Count the lines below that contain "wide". Give only the number.

------ INFORMATION SUPPLIED ------

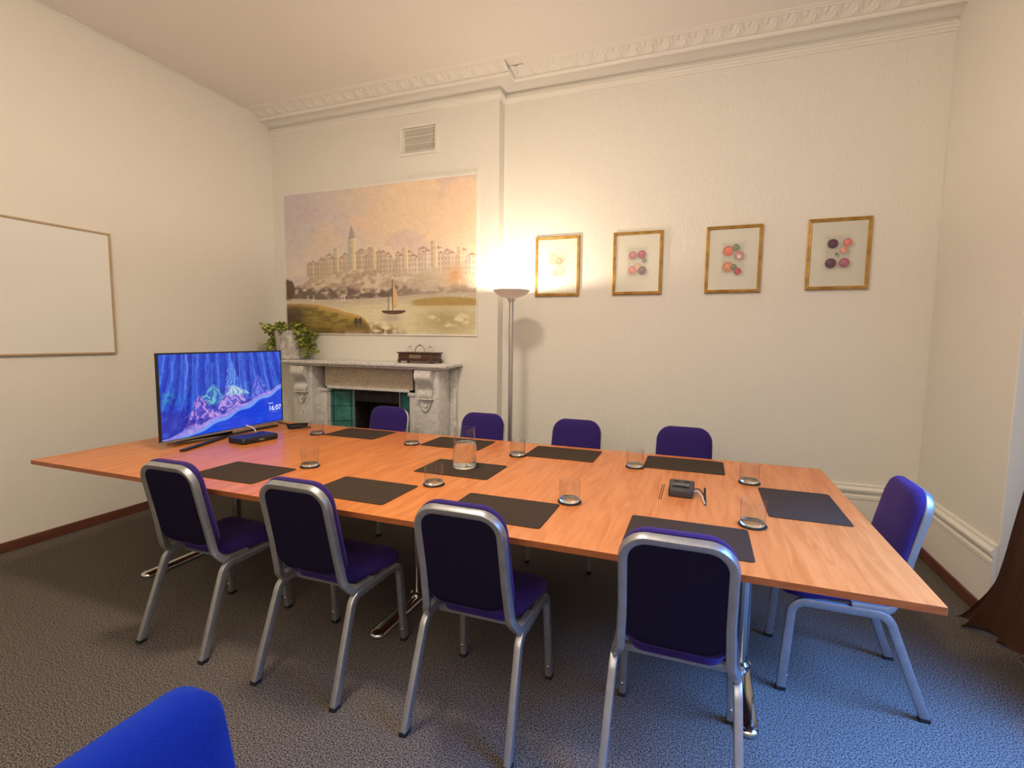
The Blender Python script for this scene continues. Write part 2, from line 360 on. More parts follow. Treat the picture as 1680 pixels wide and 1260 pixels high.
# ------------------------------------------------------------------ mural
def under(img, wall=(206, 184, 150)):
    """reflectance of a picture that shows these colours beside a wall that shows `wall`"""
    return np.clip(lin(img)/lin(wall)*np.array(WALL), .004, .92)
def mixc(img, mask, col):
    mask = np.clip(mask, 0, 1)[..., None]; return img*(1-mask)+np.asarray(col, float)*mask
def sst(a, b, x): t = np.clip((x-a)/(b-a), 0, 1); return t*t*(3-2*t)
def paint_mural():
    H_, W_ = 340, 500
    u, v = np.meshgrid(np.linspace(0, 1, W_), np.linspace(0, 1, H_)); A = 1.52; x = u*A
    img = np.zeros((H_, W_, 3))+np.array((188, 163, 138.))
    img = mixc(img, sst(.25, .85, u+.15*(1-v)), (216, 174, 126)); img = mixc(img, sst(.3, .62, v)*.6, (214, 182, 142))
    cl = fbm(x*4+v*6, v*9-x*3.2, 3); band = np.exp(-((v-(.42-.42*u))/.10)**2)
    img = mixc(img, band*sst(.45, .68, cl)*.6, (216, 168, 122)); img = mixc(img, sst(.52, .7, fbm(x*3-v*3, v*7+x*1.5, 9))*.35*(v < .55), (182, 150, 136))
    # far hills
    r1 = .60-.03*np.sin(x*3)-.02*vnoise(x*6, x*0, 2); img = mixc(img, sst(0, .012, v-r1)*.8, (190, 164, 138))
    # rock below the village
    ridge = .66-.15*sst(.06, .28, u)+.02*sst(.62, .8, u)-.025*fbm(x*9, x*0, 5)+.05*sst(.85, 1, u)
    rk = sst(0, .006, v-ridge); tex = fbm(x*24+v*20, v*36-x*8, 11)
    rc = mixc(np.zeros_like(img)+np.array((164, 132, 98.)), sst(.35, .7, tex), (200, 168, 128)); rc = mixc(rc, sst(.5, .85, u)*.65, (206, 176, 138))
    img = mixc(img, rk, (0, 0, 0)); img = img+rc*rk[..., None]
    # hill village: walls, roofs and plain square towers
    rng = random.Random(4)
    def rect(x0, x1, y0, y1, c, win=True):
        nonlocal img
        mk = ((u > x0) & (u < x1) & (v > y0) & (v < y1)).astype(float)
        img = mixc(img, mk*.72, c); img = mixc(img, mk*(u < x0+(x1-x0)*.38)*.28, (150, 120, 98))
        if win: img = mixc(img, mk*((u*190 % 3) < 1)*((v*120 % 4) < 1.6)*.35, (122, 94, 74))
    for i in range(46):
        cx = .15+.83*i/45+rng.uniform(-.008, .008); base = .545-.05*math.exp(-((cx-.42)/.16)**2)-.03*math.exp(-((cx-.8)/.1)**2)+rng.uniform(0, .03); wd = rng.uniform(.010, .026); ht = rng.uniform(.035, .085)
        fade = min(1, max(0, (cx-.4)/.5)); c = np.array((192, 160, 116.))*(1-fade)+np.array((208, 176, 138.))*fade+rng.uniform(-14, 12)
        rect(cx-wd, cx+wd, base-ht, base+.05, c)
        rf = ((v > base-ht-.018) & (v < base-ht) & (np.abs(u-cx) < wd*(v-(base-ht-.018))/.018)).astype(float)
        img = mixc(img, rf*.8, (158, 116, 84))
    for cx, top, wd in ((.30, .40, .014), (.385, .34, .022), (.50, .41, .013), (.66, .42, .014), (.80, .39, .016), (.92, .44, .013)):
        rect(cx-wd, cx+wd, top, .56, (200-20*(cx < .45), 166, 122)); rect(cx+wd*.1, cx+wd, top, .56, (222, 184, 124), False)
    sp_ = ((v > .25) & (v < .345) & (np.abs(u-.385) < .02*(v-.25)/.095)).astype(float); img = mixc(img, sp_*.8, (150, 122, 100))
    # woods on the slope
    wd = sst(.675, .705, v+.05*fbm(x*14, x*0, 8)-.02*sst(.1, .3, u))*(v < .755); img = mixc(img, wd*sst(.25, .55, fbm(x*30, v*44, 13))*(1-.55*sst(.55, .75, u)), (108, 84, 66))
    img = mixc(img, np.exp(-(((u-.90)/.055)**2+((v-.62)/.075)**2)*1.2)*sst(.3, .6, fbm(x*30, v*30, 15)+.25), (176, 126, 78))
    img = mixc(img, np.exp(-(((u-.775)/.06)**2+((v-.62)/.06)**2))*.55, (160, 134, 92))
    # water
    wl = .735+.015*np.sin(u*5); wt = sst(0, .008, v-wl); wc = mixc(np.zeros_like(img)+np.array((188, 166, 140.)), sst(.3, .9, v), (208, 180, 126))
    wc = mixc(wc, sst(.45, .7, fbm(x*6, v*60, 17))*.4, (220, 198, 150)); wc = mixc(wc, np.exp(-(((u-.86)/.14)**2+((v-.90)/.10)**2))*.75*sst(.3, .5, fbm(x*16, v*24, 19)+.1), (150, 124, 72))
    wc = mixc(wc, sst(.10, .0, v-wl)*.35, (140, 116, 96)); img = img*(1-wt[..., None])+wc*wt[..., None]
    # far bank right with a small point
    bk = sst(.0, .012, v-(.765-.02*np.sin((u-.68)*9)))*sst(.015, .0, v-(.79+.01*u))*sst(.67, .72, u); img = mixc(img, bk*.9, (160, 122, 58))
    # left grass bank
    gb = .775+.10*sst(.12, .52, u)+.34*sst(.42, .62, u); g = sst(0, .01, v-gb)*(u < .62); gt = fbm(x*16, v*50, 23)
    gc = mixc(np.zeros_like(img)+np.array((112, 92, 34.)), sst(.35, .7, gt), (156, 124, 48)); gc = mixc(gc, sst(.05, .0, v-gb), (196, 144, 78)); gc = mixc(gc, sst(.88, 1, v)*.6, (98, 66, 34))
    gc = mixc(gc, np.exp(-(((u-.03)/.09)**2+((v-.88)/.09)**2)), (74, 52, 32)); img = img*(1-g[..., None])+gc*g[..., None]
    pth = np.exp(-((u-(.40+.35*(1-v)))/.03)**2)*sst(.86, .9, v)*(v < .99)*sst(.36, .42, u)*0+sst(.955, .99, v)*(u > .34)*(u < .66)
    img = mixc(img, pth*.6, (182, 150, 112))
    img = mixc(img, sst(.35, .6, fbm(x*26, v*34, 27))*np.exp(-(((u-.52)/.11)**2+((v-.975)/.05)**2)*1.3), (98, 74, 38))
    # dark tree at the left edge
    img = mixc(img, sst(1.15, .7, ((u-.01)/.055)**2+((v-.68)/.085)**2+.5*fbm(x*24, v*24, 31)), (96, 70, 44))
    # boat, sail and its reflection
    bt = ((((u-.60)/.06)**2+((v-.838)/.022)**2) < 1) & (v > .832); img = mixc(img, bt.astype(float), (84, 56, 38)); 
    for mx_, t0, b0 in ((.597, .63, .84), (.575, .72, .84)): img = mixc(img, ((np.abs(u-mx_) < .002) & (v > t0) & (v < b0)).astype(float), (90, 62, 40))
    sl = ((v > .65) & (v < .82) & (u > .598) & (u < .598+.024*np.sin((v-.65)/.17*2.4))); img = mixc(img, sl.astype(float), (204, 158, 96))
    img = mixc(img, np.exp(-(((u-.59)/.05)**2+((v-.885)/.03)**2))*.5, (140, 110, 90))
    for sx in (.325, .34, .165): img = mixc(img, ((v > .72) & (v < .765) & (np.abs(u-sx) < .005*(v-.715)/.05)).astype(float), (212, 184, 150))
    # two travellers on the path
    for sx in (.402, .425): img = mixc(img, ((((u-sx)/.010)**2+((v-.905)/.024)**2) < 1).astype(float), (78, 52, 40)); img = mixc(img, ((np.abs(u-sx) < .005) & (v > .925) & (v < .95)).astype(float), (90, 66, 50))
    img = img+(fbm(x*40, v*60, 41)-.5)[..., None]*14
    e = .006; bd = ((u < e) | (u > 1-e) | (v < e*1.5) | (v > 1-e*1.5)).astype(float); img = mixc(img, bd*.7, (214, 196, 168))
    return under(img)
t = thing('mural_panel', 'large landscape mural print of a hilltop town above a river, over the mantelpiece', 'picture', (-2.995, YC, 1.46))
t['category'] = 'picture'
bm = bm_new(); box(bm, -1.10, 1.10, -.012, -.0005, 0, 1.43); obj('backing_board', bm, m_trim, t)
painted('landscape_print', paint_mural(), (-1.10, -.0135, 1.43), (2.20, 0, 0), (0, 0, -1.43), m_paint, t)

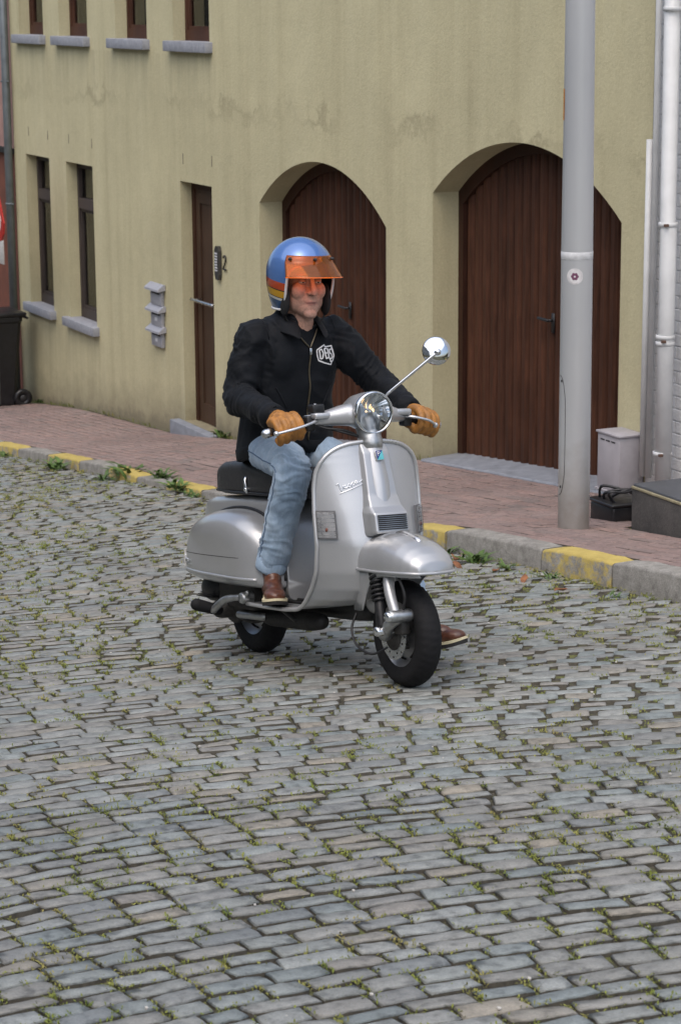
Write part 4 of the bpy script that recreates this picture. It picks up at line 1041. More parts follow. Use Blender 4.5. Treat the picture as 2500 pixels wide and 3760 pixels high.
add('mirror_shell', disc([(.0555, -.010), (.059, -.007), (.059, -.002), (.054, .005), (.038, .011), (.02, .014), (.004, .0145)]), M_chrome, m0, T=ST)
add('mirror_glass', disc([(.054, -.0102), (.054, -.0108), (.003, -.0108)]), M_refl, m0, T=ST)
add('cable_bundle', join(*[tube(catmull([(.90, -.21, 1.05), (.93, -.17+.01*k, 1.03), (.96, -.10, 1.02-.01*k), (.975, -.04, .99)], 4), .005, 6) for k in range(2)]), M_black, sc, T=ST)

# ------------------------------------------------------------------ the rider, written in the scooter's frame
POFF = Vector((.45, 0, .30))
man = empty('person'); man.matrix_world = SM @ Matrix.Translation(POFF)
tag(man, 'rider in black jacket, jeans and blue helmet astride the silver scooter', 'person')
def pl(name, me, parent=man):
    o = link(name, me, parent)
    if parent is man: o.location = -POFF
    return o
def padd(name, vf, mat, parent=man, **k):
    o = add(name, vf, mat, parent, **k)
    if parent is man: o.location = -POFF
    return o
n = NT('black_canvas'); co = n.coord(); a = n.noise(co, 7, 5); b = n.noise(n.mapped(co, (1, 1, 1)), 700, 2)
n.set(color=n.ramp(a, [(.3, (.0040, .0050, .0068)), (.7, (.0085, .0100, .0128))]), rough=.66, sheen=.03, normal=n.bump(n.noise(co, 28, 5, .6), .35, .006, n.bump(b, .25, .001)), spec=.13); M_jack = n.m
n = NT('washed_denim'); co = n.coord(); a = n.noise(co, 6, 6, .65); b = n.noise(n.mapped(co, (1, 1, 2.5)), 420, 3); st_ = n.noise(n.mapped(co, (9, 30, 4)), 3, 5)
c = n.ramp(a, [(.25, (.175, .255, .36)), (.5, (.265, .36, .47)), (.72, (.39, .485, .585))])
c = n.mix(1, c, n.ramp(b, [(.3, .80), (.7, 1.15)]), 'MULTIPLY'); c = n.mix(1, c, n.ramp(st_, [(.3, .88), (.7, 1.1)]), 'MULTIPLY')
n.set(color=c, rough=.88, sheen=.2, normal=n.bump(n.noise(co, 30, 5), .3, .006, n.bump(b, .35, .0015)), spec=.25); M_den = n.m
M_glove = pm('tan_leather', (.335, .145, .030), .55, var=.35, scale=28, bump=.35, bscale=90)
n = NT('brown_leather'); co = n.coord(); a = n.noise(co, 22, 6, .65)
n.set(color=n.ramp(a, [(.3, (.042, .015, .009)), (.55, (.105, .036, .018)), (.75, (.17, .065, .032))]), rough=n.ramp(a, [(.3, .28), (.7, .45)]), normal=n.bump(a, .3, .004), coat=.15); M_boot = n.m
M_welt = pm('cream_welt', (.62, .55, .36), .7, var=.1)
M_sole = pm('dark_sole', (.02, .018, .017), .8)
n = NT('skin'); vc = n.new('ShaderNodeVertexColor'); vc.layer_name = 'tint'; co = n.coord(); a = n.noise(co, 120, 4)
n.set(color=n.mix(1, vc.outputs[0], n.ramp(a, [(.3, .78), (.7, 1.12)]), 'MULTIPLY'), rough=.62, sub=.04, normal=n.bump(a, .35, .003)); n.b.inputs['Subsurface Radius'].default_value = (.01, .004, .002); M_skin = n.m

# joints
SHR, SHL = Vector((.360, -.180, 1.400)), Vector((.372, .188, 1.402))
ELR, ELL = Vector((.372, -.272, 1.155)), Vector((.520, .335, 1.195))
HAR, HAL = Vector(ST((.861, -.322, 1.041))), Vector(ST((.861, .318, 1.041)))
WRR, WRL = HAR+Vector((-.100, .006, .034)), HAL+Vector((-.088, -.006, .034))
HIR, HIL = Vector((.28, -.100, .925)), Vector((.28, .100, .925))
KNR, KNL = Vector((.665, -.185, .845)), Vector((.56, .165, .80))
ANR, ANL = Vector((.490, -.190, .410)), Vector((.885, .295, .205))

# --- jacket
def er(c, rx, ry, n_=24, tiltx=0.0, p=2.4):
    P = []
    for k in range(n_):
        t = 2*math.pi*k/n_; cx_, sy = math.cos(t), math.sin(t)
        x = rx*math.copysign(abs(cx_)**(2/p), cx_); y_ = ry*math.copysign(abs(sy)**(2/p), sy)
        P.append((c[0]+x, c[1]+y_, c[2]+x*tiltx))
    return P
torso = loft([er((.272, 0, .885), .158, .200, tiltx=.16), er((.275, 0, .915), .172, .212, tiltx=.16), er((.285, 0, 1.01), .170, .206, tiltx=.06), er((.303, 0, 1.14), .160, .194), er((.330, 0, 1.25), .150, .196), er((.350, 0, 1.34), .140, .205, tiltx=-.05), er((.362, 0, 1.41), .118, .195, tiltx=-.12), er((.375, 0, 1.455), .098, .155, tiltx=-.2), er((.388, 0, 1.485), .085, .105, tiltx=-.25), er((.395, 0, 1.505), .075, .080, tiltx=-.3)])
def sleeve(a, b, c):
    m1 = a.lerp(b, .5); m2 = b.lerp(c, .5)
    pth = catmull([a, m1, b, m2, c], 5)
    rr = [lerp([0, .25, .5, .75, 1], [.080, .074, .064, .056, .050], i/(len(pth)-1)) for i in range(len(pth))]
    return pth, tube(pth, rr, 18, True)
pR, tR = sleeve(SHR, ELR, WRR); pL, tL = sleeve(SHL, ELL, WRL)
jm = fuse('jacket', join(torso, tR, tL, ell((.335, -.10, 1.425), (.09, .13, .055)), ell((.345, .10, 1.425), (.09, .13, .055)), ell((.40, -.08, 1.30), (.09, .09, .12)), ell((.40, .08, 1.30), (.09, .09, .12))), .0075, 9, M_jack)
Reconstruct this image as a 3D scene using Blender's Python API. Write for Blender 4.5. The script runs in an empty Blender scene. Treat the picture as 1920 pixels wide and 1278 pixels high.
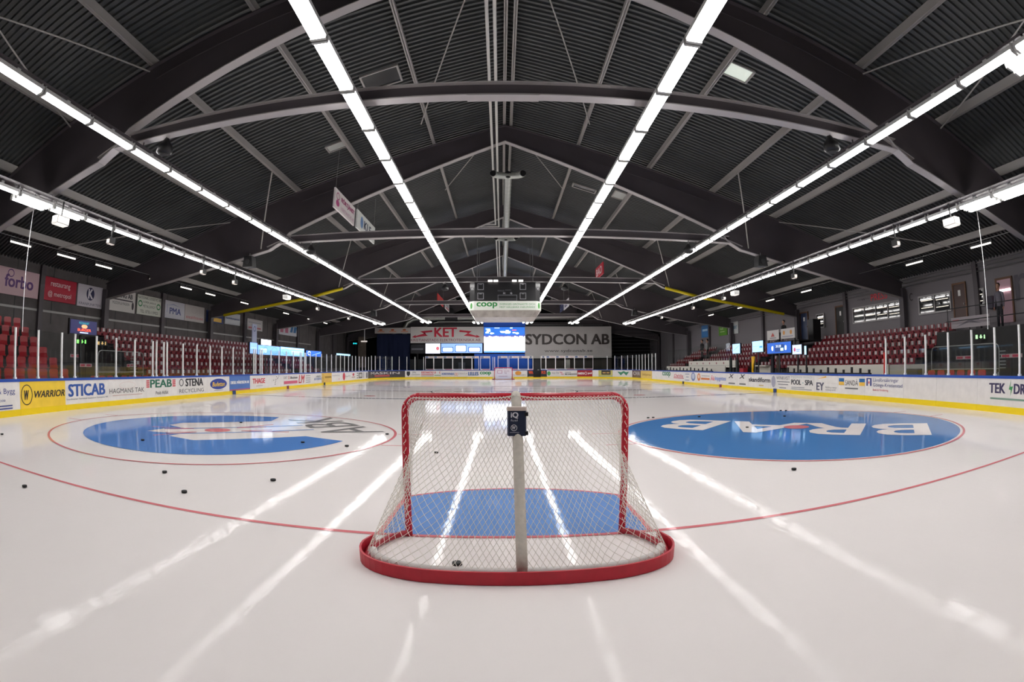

------

#### FULL SOLUTION
3